Bigger Trees

26 April 2010

Several weekends ago now, I went to the Tate Britain to see the Chris Ofili and Henry Moore exhibitions. Both were good. I find sculpture difficult to “read”, as it were, although I found Moore’s stringed work very beautiful; the real highlight of his exhibition for me, though, was the central room of his sketches from the Blitz and from coalmines. The Ofili, similarly, wasn’t initially to my taste, but grew into a rather nice body of work, and the room of his blue paintings was wonderful; I enjoyed the catalogue of the Blue works I read later, although was disappointed to see how many of the Blue paintings hadn’t been selected for display.

But the best thing I saw in the gallery that weekend was a total surprise.

That surprise was David Hockney’s Bigger Trees Near Warter.

I glimpsed the painting through a doorway, not in its entirety, just part of it, already filling the doorframe and enticing me in. What greeted me on the other side was, in every sense, stunning.

Bigger Trees Near Warter is a huge painting, made of 50 canvases – 10 wide by 5 high – and, in this showing, duplicated on two adjacent walls of the gallery in scale replicas constructed out of fifty photographic prints. It dominates the room, filling your peripheral vision as well as your forward gaze.

(I enjoyed Hockney’s rational for making the painting so big – he didn’t want the Royal Academy to try to hang anything next to it, and so he ensured it would fill the wall it was intended for)

And, as the explanatory documentary running on a small television on the fourth wall explains, the artwork was only really possible because of modern technology.

Hockney’s a very technically savvy artist – something that often surprises people – and it was fascinating to watch him at work. The computer’s role in Bigger Trees was very specific – it enabled pre-visualisation of the larger work, showing how the initial sketches would be divide across fifty paintings, and by stitching together photographs of work in progress, hinting at how the artwork was developing. After all, there wasn’t nearly enough room in Hockney’s UK studio to hang all the canvasses.

But that was it: each canvas was still very much painted in the field, and the stitched image helped plan which canvasses to take out each day. It’s still very much a landscape painting made on location. I admired both the necessity of technology to the painting, and yet a lack of complete reliance on it.

Enough of the method, though, because even if you didn’t know that, it’s still a phenomenal work: subtle use of colour that’s unmistakably English countryside, detail in the tree branches that’s visible at a distance, but recedes as you get closer; a painting on such a large scale it never escapes your eye. It dominates you, keeps you in place, and then the shapes form into detail and draw your eye in.
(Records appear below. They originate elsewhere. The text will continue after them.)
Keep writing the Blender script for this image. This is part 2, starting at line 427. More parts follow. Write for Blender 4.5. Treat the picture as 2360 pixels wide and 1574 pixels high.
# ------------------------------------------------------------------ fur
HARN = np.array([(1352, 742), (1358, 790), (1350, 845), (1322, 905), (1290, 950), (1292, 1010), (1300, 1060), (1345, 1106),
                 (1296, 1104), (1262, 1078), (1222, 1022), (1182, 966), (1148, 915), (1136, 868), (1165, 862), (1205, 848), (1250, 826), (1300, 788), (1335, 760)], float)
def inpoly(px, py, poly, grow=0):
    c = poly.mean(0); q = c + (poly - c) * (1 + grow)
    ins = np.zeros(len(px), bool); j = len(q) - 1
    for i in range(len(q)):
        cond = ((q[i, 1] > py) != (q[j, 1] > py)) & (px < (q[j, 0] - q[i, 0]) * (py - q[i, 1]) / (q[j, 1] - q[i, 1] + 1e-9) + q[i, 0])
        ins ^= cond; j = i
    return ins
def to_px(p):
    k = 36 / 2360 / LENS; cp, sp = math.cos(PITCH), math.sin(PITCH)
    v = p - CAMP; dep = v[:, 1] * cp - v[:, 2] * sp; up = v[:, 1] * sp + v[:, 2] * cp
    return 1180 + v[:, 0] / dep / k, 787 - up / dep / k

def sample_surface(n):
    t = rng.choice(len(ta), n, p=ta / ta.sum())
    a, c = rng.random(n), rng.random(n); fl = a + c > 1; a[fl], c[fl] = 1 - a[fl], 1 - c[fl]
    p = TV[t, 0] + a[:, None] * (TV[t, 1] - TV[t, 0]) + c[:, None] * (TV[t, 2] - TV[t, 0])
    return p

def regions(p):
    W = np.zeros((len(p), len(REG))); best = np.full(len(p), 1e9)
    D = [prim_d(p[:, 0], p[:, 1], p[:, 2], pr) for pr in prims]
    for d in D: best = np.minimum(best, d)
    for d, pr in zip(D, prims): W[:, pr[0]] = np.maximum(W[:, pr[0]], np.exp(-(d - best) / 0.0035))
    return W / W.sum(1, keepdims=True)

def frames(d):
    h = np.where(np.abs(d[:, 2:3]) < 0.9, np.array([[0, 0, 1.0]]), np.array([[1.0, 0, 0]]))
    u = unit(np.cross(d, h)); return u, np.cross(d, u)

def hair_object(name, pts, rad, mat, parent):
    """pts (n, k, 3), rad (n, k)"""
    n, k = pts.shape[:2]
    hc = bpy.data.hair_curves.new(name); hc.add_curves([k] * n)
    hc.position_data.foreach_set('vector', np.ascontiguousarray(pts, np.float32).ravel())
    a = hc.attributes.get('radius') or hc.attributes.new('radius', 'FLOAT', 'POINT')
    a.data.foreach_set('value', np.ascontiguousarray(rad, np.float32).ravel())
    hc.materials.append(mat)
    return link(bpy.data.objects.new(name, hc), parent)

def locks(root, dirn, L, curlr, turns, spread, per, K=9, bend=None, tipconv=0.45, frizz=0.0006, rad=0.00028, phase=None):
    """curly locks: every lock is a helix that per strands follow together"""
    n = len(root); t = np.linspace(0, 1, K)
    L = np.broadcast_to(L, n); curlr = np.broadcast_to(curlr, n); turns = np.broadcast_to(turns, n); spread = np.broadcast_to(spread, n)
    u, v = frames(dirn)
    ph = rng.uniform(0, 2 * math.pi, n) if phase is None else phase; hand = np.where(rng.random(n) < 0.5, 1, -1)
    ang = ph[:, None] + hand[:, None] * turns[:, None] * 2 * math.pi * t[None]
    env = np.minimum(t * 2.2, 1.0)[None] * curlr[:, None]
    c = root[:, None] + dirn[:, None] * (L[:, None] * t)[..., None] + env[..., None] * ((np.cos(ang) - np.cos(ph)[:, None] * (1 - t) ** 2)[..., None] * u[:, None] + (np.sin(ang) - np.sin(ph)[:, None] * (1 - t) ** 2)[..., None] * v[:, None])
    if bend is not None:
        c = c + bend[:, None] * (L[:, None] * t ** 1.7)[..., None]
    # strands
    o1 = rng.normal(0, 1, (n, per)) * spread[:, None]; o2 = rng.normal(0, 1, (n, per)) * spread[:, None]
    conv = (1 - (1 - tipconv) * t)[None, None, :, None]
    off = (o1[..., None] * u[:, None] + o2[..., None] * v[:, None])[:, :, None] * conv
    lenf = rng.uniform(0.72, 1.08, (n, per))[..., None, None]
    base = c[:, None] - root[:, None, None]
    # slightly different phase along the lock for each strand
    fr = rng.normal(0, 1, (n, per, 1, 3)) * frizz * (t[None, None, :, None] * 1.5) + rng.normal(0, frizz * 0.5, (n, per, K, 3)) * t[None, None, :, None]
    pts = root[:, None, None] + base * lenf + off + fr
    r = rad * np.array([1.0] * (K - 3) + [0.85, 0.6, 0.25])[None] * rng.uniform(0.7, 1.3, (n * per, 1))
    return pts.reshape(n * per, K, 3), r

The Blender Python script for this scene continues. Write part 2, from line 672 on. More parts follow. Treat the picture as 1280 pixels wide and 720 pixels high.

I looked at this one image for a good while – longer than I’ve looked at any single painting for a long while. My eyes occasionally darted right and left to check that the facsimiles really were identical, and not variants; quiet and still in one of the gallery’s larger single rooms, awed, and glad to have followed my nose – or rather, my eyes – through that doorway. I’ve been a fan of Hockney for a while, but this was just magnificent; if you’re passing Tate Britain in the near future, it’s worth the detour to find. Words and photographs can hardly do it justice.

2 comments on this entry.

  • Kim | 27 Apr 2010

    He’s a bit tasty, that Hockney. Mostly, I love him for his perfect, perfect draftsmanship – really special.

    I recommend trying to find his documentaries about the use of early optics in painting, if you can find them: fascinating stuff.

  • rodcorp | 7 May 2010

    Yes, though Hockney’s paintings aren’t nearly as good as his photomontages or drawing. The book/documentary was Secret Knowledge – fascinating ideas on optics, but they’ve been criticised heavily (Tom Phillips’s review of the book was friendly , others less so ).